▶ **REQUIREMENTS**: Pictures are not part of the copy. Retype the lines from the first one through the line that contains "co.matrix_world = m; S.camera = co".

▶ **COLLECTED MATERIAL**:
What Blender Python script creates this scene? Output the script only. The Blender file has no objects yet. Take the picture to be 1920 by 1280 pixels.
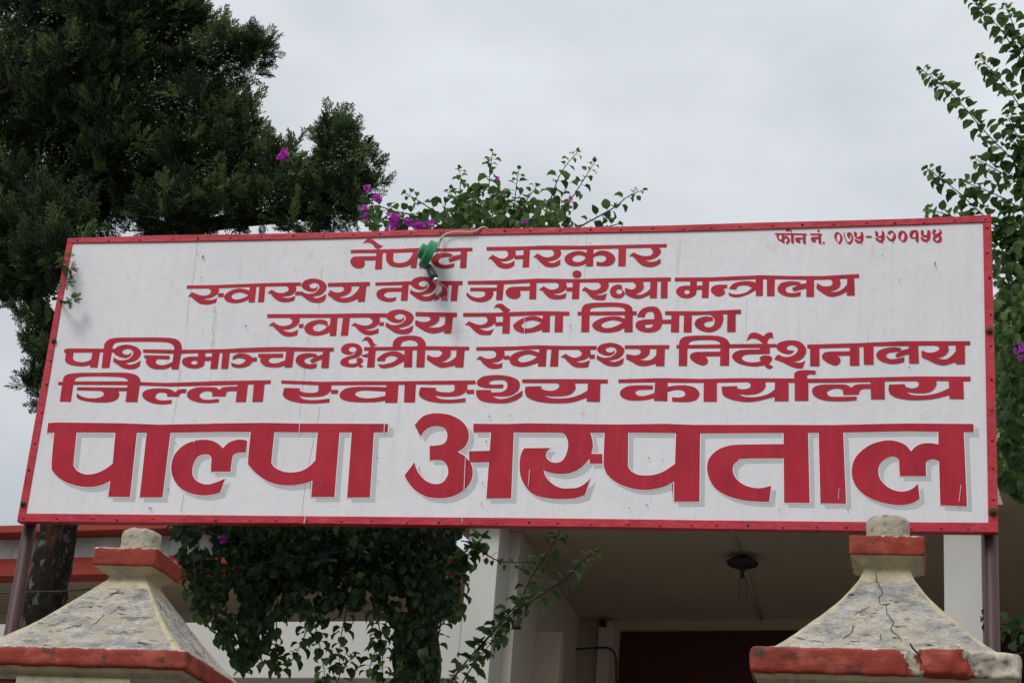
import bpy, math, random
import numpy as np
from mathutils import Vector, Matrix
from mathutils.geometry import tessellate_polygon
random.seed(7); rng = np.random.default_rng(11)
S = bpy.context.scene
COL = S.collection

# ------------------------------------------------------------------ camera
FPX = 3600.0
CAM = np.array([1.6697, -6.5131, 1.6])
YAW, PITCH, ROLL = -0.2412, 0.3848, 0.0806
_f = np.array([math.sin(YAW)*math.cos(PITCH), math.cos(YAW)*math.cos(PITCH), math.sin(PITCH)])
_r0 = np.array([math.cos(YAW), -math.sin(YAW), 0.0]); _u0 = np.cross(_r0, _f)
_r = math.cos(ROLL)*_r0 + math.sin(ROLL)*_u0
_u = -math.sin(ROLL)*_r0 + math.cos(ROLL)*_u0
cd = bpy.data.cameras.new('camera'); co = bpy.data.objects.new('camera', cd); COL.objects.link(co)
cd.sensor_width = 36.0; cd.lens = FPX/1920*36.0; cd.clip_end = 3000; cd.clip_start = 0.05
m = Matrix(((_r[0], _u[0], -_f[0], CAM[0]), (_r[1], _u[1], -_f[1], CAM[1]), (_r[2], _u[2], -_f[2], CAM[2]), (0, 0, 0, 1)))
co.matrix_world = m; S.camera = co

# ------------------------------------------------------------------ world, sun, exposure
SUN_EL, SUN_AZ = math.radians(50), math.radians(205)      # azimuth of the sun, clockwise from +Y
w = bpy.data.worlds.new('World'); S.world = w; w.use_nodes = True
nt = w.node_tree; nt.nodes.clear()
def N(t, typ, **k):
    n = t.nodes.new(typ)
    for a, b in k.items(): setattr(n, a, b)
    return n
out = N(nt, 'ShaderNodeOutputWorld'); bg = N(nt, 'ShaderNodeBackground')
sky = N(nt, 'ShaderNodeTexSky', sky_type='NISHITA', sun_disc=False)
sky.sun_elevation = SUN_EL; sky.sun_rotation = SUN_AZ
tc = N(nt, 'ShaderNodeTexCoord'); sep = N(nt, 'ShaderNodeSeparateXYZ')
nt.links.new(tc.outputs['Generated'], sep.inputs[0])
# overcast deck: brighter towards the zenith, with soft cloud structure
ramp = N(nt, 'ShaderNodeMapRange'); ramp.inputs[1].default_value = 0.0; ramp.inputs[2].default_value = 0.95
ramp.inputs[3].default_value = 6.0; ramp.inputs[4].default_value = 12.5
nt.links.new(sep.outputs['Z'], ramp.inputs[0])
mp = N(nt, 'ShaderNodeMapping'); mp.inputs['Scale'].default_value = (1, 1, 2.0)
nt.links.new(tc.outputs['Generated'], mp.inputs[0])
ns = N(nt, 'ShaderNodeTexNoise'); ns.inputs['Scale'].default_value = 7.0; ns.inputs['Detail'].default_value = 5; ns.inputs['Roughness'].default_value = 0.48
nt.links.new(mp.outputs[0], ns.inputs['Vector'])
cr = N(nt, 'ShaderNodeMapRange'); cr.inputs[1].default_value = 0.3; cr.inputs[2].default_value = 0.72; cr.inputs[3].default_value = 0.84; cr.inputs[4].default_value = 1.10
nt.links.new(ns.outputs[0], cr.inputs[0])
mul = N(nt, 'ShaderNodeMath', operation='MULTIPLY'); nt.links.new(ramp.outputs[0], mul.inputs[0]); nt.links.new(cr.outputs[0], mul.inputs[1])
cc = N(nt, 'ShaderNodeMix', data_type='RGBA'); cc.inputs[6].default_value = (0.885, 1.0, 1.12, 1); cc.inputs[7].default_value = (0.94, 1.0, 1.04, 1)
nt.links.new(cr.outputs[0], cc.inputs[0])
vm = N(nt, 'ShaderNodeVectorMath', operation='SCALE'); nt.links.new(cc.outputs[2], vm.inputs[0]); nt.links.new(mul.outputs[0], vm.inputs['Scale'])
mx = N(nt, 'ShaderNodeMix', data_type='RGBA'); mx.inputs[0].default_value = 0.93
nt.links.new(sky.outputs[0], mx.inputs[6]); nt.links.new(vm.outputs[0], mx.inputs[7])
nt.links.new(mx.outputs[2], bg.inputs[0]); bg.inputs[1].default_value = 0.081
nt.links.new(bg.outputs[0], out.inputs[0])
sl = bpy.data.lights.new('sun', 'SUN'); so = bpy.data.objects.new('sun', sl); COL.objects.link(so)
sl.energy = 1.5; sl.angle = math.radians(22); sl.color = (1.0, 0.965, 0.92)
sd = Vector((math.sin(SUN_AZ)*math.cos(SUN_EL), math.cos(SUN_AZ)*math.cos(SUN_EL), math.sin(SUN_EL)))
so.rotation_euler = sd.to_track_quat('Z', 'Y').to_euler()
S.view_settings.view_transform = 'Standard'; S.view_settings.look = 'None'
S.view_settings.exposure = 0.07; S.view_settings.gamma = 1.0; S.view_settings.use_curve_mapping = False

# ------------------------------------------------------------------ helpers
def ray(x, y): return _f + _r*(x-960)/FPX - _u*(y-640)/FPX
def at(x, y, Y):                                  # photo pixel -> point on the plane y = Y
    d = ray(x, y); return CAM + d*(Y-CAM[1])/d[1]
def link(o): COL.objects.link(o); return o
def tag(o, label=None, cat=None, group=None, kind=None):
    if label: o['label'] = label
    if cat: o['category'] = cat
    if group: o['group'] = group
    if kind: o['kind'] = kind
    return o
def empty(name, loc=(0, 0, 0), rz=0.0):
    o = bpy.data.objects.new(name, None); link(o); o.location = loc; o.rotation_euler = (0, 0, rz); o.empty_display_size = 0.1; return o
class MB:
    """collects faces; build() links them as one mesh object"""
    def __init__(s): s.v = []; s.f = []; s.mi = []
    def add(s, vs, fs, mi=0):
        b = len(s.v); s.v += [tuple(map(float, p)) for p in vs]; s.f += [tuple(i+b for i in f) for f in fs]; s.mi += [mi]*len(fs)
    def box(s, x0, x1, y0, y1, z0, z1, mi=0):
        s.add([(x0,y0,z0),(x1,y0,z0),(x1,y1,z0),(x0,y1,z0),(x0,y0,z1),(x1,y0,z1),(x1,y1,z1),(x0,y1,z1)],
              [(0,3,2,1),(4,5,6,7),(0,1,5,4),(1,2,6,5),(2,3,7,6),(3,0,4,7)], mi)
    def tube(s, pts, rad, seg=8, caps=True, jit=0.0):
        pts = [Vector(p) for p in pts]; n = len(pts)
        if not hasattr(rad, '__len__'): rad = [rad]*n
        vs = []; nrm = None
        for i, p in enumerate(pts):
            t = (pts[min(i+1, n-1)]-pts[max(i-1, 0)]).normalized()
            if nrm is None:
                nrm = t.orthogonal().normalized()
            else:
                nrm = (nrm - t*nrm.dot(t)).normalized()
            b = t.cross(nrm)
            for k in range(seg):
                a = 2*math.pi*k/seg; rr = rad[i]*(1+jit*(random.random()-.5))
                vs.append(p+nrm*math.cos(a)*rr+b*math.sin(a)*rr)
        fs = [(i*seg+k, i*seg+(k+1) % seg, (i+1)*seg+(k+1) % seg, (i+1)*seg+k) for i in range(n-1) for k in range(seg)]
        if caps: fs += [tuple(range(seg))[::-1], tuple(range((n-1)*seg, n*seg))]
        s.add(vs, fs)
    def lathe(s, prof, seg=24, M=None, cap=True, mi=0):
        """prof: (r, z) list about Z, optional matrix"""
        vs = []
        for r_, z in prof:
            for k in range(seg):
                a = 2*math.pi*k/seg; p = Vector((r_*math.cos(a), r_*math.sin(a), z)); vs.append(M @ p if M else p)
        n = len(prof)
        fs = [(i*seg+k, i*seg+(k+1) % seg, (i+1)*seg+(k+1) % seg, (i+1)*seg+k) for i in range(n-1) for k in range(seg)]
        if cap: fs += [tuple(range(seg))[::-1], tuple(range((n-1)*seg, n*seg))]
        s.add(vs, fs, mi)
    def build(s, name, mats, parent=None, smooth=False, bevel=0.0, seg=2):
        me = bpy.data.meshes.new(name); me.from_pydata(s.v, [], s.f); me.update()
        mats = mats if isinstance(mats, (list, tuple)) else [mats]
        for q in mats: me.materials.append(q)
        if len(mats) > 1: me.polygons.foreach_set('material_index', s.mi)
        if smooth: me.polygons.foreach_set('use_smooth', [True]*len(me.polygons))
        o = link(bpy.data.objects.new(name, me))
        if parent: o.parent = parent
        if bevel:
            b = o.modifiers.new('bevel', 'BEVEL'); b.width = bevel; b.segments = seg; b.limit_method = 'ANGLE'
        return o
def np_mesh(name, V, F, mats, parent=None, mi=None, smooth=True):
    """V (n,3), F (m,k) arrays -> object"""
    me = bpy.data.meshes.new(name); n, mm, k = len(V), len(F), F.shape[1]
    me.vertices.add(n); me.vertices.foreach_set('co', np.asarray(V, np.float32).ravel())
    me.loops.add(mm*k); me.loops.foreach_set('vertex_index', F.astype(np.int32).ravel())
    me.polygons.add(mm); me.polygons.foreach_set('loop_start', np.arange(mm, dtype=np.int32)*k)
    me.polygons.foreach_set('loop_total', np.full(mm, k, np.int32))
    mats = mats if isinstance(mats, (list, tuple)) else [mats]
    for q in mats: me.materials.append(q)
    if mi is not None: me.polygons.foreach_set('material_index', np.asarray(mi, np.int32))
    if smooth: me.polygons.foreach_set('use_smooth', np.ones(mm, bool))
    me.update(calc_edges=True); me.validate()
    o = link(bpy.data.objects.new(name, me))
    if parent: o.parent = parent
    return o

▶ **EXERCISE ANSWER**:
What Blender Python script creates this scene? Output the script only. The Blender file has no objects yet. Take the picture to be 1920 by 1280 pixels.
import bpy, math, random
import numpy as np
from mathutils import Vector, Matrix
from mathutils.geometry import tessellate_polygon
random.seed(7); rng = np.random.default_rng(11)
S = bpy.context.scene
COL = S.collection

# ------------------------------------------------------------------ camera
FPX = 3600.0
CAM = np.array([1.6697, -6.5131, 1.6])
YAW, PITCH, ROLL = -0.2412, 0.3848, 0.0806
_f = np.array([math.sin(YAW)*math.cos(PITCH), math.cos(YAW)*math.cos(PITCH), math.sin(PITCH)])
_r0 = np.array([math.cos(YAW), -math.sin(YAW), 0.0]); _u0 = np.cross(_r0, _f)
_r = math.cos(ROLL)*_r0 + math.sin(ROLL)*_u0
_u = -math.sin(ROLL)*_r0 + math.cos(ROLL)*_u0
cd = bpy.data.cameras.new('camera'); co = bpy.data.objects.new('camera', cd); COL.objects.link(co)
cd.sensor_width = 36.0; cd.lens = FPX/1920*36.0; cd.clip_end = 3000; cd.clip_start = 0.05
m = Matrix(((_r[0], _u[0], -_f[0], CAM[0]), (_r[1], _u[1], -_f[1], CAM[1]), (_r[2], _u[2], -_f[2], CAM[2]), (0, 0, 0, 1)))
co.matrix_world = m; S.camera = co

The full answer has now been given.